I am interested in embedded programming with rust.
As one knows so-called real-time property is one of the main concerns for product-grade programming.
"hard real-time" could not be achieved without dedicated HW. (Even if one manages to preclude context switching by manipulating the scheduler of OS, branch prediction and cache memory will produce uncertainty regarding processing time at the HW level).
Although these relatively small jitters from HW could not be eliminated, It. is quite clear that system calls are one of the major sources of uncertainty.
So, I figured out marker traits for functions indicating no system call or memory allocation. It would help to accept certain kinds of functions in a time-critical context like Fn, FnMut, FnOnce.

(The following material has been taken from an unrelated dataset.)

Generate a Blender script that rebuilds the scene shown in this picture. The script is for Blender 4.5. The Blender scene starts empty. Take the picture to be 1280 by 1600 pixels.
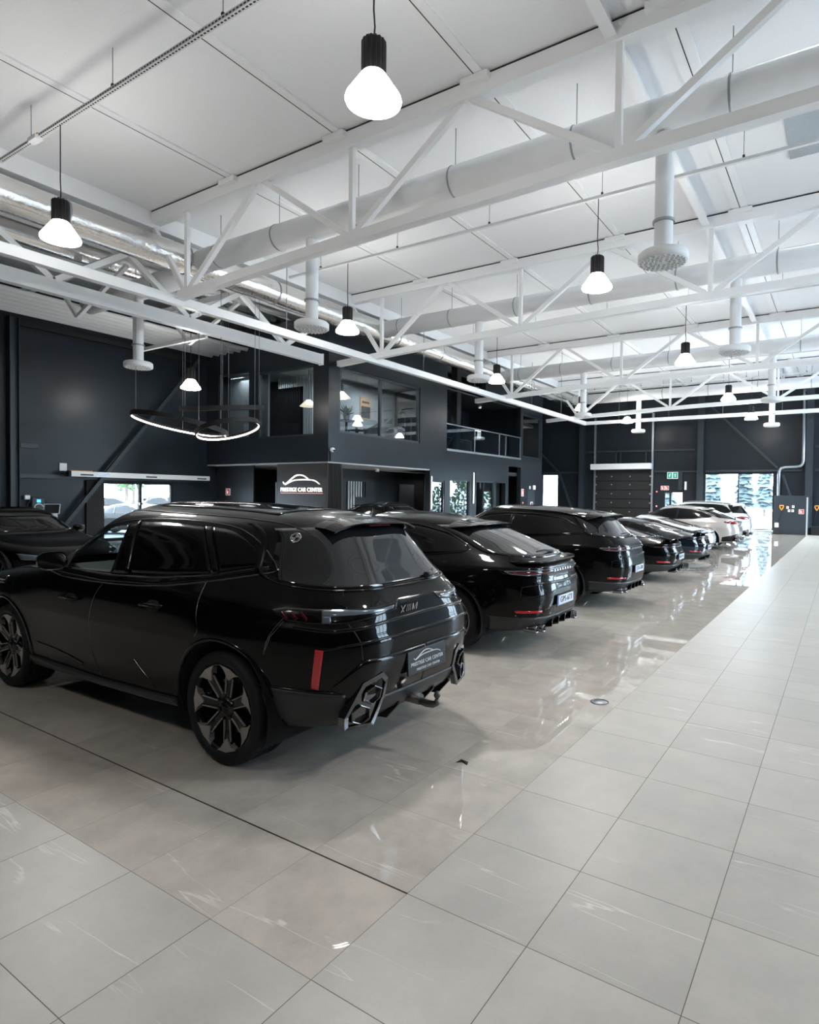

I would like to know if there is any apparent reason which makes the approach infeasible before I conduct a further study regarding this concept.
Thank you for the recommendation. Indeed the FP is the way I am trying to solve the side-effect issue for logic level(I would say). #![no_std] is interesting for OS level approach.
Please let me know if anyone knows any other prior arts or discussions or keywords related with OS level approach regarding the real-time uncertainty issue.
One thing I'd like to point out is that C doesn't have any sort of marker for functions that don't allocate or make system calls, yet we've been writing hard real-time applications in C for 40+ years.
Yes, you are right. C would be sufficient for real-time programming, if handled by experienced SW engineer. However, wouldn't you think it relies heavily on programmer rather than systemic support?. As Rust solve memory management issue of C++, wouldn't it be helpful for less experienced SW engineers and large scale projects?